No Action Without a Meeting

Corporations Code Section 7211 allows for corporate boards to take board actions “without a meeting, if all directors of the board…individually or collectively consent in writing to that action.” (Corp. Code § 7211(b).)  This “action without a meeting” (aka “unanimous written consent”) provision was historically relied upon by HOA boards of directors in order to conduct association business outside of board meetings. However, as a result of the 2012 amendments to the Open Meeting Act, HOA boards are generally prohibited from taking such “actions without a meeting”:

“The board shall not take action on any item of business outside of a board meeting.” (Civ. Code § 4910(a).)

“Items of Business” & Delegation
An “item of business” for the purpose of Civil Code Section 4910’s prohibition on actions without a meeting means “any action within the authority of the Board, except those actions the board has validly delegated to any other person or persons, managing agent, officer of the association, or committee of the board comprising less than a quorum of the board.” (Civ. Code § 4155 (Emphasis added).) Thus, a board may delegate some of its responsibilities to a manager or committee in order for certain actions to be taken between board meetings. (See “Delegating Duties & Authority.”)

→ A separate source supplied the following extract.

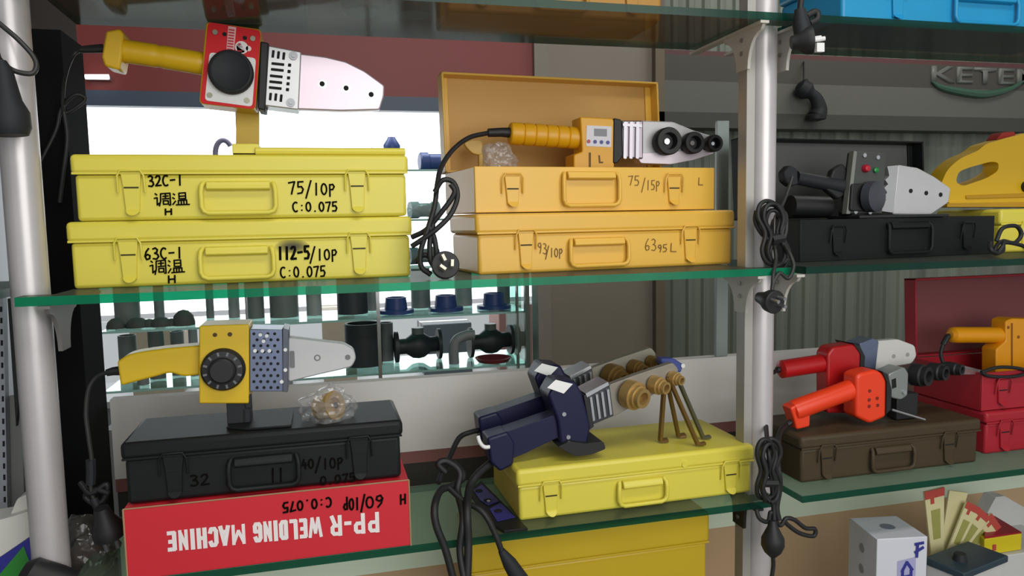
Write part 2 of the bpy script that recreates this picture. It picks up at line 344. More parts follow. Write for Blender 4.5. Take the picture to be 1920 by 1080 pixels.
shelf('topmost glass shelf of the right bay under the blue case', .722, 1.9, ZT, 0, 0, GLEDGE2, GLASST, dep=.20)
shelf('bottom glass shelf of the left bay under the upright yellow case', -.325, .646, ZB, 0, 0, GLEDGE2, GLASSL)
shelf('bottom glass shelf of the right bay under the white boxes', .722, 1.9, ZB, 0, 0, GLEDGE2, GLASSL)

m = MB(); a, b = at(1345, 226, .352), at(1368, 227, .352); m.box(a.x, b.x, .352, .362, 1.2665, a.z)
tag(m.build('glass_strip', mat('frosted_grey_glass', '9aa6a2', .3), None, bevel=.002, loc=(a.x, .352, 1.2665)), 'grey upright glass strip behind the post beside the amber cases', 'glass strip')
def bracket(label, X, ztop, m, h=.062, back=.118, w=.005):
    """double-winged plate that clamps on the side of a post and carries a shelf"""
    t = thing('shelf_bracket', label, 'bracket', (X, .06, ztop-h))
    pts = [(.002, ztop-.001), (back, ztop-.001)]
    c = [(back-.006, ztop-.010)]
    for k in range(7):
        a = k/6; c.append((back-.008-(back-.084)*math.sin(a*PI/2), ztop-.012-(h-.012)*(1-math.cos(a*PI/2))))
    d = [(.06-(y-.06), z) for y, z in reversed(c)]
    mb = MB(); mb.prism([(X, y, z) for y, z in pts+c+d], (w, 0, 0)); mb.build('wing_plate', m, t)
    for dz in (.016, .036): MB().cyl((X-.0015, .06, ztop-dz), (X+.001, .06, ztop-dz), .0035, n=12).build('screw', mat('zinc_screw', '8d8a82', .4, .7), t)
    mb = MB(); mb.box(X-.006, X+.008, .0, back+.1, ztop-.0045, ztop-.0005); mb.build('shelf_rest', m, t)
    return t
bracket('white winged bracket under the topmost shelf, left side of post', XR-.036, ZT-.011, BRACK)
bracket('white winged bracket under the topmost shelf, right side of post', XR+.031, ZT-.011, BRACK)
bracket('white winged bracket under the amber cases on the post', XR-.036, ZU-.011, BRACK)
bracket('white winged bracket under the black open case on the post', XR+.031, ZU-.011, BRACK)
bracket('black winged bracket under the lower shelf near the yellow case', XR-.036, ZL-.011, PLB, h=.05, back=.09)
bracket('grey winged bracket on the left post under the lemon cases', XL+.031, ZU-.011, mat('grey_bracket', '6f6d69', .5))

# ------------------------------------------------------------------ tool cases
def make_case(label, x, y, z, yaw, w, d, h, lid, m, latch=(.17, .85), hand=(.37, .61), open_lid=None, inner=None, lat=None, group=None, name='tool_case'):
    """steel case: front-left-bottom corner at (x, y, z). lid = height of the closed lid; open_lid = (tray depth, lean) when it stands open"""
    t = thing(name, label, 'case', (x, y, z), yaw, group); lm = lat or m
    bz = h-lid if lid else h; mb = MB()
    if open_lid:
        e = .0025; mb.box(0, w, 0, e, 0, bz).box(0, w, d-e, d, 0, bz).box(0, e, e, d-e, 0, bz).box(w-e, w, e, d-e, 0, bz).box(e, w-e, e, d-e, 0, e)
        body = mb.build('body', m, t, bevel=.0012, local=True)
    else:
        mb.box(0, w, 0, d, 0, bz); body = mb.build('body', m, t, bevel=.005, seg=3, local=True)
    if lid:
        mb = MB(); mb.box(-.004, w+.004, -.0035, d+.003, bz, h); mb.build('lid', m, t, bevel=.006, seg=3, local=True)
        mb = MB(); mb.box(-.0025, w+.0025, -.0042, -.003, bz-.0002, bz+.003); mb.build('lid_lip', m, t, bevel=.0006, local=True)
    if open_lid:
        td, lean = open_lid; L = d-.002; e = .002; R = Matrix.Translation((0, d-.004, bz+.002)) @ Matrix.Rotation(-lean, 4, 'X')
        mb = MB()
        mb.box(0, w, td-e, td, 0, L, R); mb.build('lid', inner or m, t, local=True, bevel=.001)
        mb = MB(); rw = .004
        mb.box(0, rw, 0, td, 0, L, R).box(w-rw, w, 0, td, 0, L, R).box(0, w, 0, td, L-rw, L, R).box(0, w, 0, td, 0, rw, R)
        mb.box(rw, .016, td-.006, td-e, rw, L-rw, R).box(w-.016, w-rw, td-.006, td-e, rw, L-rw, R)
        mb.build('lid_rim', m, t, bevel=.0012, local=True)
    # latches
    top = bz if lid else bz*.80
    for fx in latch:
        c = fx*w; lt = top+(.002 if lid else 0); lo = bz*.17
        mb = MB(); mb.prism([(c-.0125, -.004, lt), (c+.0125, -.004, lt), (c+.0105, -.004, lt-.018), (c+.0085, -.004, lo), (c-.0085, -.004, lo), (c-.0105, -.004, lt-.018)], (0, .0045, 0))
        la = mb.build('latch', lm, t, bevel=.001, local=True)
        mb = MB(); mb.tube(rnd([(c-.014, -.0055, lt-.022), (c-.014, -.0055, lt+.002), (c+.014, -.0055, lt+.002), (c+.014, -.0055, lt-.022)][:4], .004)[5:-5] if False else [(c-.0165, -.003, lt-.026), (c-.016, -.006, lt-.004), (c-.012, -.006, lt+.003), (c+.012, -.006, lt+.003), (c+.016, -.006, lt-.004), (c+.0165, -.003, lt-.026)], .0014, 8)
        mb.build('wire_bail', lm, la, local=True)
        mb = MB(); mb.box(c-.009, c+.009, -.0046, -.003, lt-.0205, lt-.0185); mb.build('slot', mat('painted_gap_shade', '3a3216', .8) if m is YEL or m is ORG else DARKHOLE, la, local=True)  # dark strip painted in for the shade inside the latch gap
        mb = MB(); mb.prism([(c+.0088*math.cos(a), -.004+.0075*math.sin(a), lo+.004+.0082*math.sin(a)) for a in [PI+PI*k/10 for k in range(11)]], (0, .0035, .0012)); mb.build('finger_tab', lm, la, bevel=.0015, local=True)
    # handle
    a, b = hand[0]*w, hand[1]*w; zt = bz*(.80 if lid else .86); zb = bz*.13; q = .009
    mb = MB(); mb.tube([(a, -.001, zt), (a-.002, -.006, zt-.004), (a-.003, -.0072, zt-.012), (a-.003, -.0072, zb+q), (a-.003+q*.3, -.0072, zb+q*.3), (a-.003+q, -.0072, zb), (b+.003-q, -.0072, zb), (b+.003-q*.3, -.0072, zb+q*.3), (b+.003, -.0072, zb+q), (b+.003, -.0072, zt-.012), (b+.002, -.006, zt-.004), (b, -.001, zt)], .0033, 10)
    mb.build('handle', m, t, local=True, sharp=70)
    mb = MB(); mb.prism([(a+.004, 0, zt+.003), (a+.004, -.006, zt+.002), (a+.004, -.0095, zt-.004), (a+.004, -.0095, zt-.008), (a+.004, -.005, zt-.010), (a+.004, 0, zt-.010)], (b-a-.008, 0, 0)); mb.build('handle_hinge', m, t, bevel=.0012, local=True)
    t['_body'] = body.name
    return t
def write(case, lines, ink=INK, w=.0023, flip=False):
    body = bpy.data.objects[case['_body']]; del case['_body']
    for L in lines:
        mb = MB(); handwriting(mb, case, *L[:6], w=L[6] if len(L) > 6 else w, flip=flip); mb.build('marker_writing', ink, body, local=True)

c63 = make_case('lemon yellow case marked 63C-1, flat on the left shelf, under another', -.315, .10, ZU, math.radians(1), .445, .125, .0885, .0275, YEL, (.155, .835), (.362, .563))
write(c63, [('63C-1', 270, 487, 345, 484, 21), ('\u8c03\u6e29', 280, 515, 346, 511, 26), ('H', 313, 531, 333, 530, 14), ('112-5', 520, 487, 582, 485, 24, .0034), ('/10P', 580, 489, 634, 487, 21), ('C:0.075', 525, 521, 612, 518, 20)])
c32 = make_case('lemon yellow case marked 32C-1, on top of the 63C-1 case', -.305, .101, ZU+.089, math.radians(.6), .432, .125, .0875, .0265, YEL, (.157, .838), (.363, .572))
write(c32, [('32C-1', 277, 350, 345, 347, 20), ('\u8c03\u6e29', 288, 387, 355, 384, 24), ('H', 307, 403, 326, 402, 11), ('75', 540, 364, 572, 363, 23), ('/10P', 572, 366, 630, 365, 22), ('C:0.075', 548, 397, 634, 396, 18)])
# smudge of wiped ink on the lower case
mb = MB(); P = [local_px(c63, 548+34*math.cos(a)*(1+.12*math.sin(3*a)), 462+15*math.sin(a)*(1+.15*math.cos(2*a)), -.0005) for a in [2*PI*k/24 for k in range(24)]]
mb.add([(p[0], -.0005, p[1]) for p in P], [tuple(range(24))])
sm = bpy.data.materials.new('wiped_ink'); sm.use_nodes = True; nt = sm.node_tree; nt.nodes['Principled BSDF'].inputs['Base Color'].default_value = hexc('4a4626')
tr = nt.nodes.new('ShaderNodeBsdfTransparent'); mx = nt.nodes.new('ShaderNodeMixShader'); tcn = nt.nodes.new('ShaderNodeTexCoord'); gr = nt.nodes.new('ShaderNodeTexGradient'); gr.gradient_type = 'SPHERICAL'
mp = nt.nodes.new('ShaderNodeMapping'); ctr = local_px(c63, 548, 462, -.0005); mp.vector_type = 'TEXTURE'; mp.inputs['Location'].default_value = (ctr[0], 0, ctr[1]); mp.inputs['Scale'].default_value = (.026, .03, .0115)
nt.links.new(tcn.outputs['Object'], mp.inputs[0]); nt.links.new(mp.outputs[0], gr.inputs[0])
ml = nt.nodes.new('ShaderNodeMath'); ml.operation = 'MULTIPLY'; ml.inputs[1].default_value = 1.1; nt.links.new(gr.outputs[1], ml.inputs[0])
nt.links.new(ml.outputs[0], mx.inputs[0]); nt.links.new(tr.outputs[0], mx.inputs[1]); nt.links.new(nt.nodes['Principled BSDF'].outputs[0], mx.inputs[2]); nt.links.new(mx.outputs[0], nt.nodes['Material Output'].inputs[0])
mb.build('ink_smudge', sm, [o for o in c63.children if o.name.startswith('body')][0], local=True)

c93 = make_case('closed amber case marked 93, flat on the left shelf, under the open one', .227, .08, ZU, math.radians(5.2), .441, .145, .09, .030, ORG, (.167, .813), (.335, .547))
write(c93, [('93', 1007, 474, 1027, 477, 20, .0012), ('/10P', 1022, 482, 1056, 482, 17, .0014), ('63', 1208, 470, 1232, 470, 22, .0012), ('95', 1232, 473, 1252, 472, 14, .0014), ('L', 1254, 472, 1272, 472, 16, .0014)], FADED)
c75 = make_case('open amber case marked 75/15P with its lid up', .226, .09, ZU+.0915, math.radians(5.2), .413, .17, .068, 0, ORG, (.14, .81), (.345, .56), open_lid=(.028, math.radians(4)), inner=ORGIN)
write(c75, [('75', 1177, 347, 1200, 348, 18, .0012), ('/15P', 1202, 356, 1238, 356, 18, .0012), ('L', 1307, 347, 1321, 347, 14, .0014)], FADED)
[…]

Email & Emergency Meetings
Civil Code Section 4910 also prohibits boards from a conducting a meeting “via a series of electronic transmissions, including but not limited to, electronic mail.” (Civ. Code § 4910(b)(1); See also “Email Meetings.”) Email meetings may, however, be used to conduct emergency meetings. (Civ. Code § 4910(b)(2).)

Email Discussions Permitted
The prohibition on acting on items of business outside of a board meeting does not prohibit the board from discussing items of business via a series of email communications. (See LNSU #1, LLC v. Alta Del Mar Coastal Community Assn (2023).)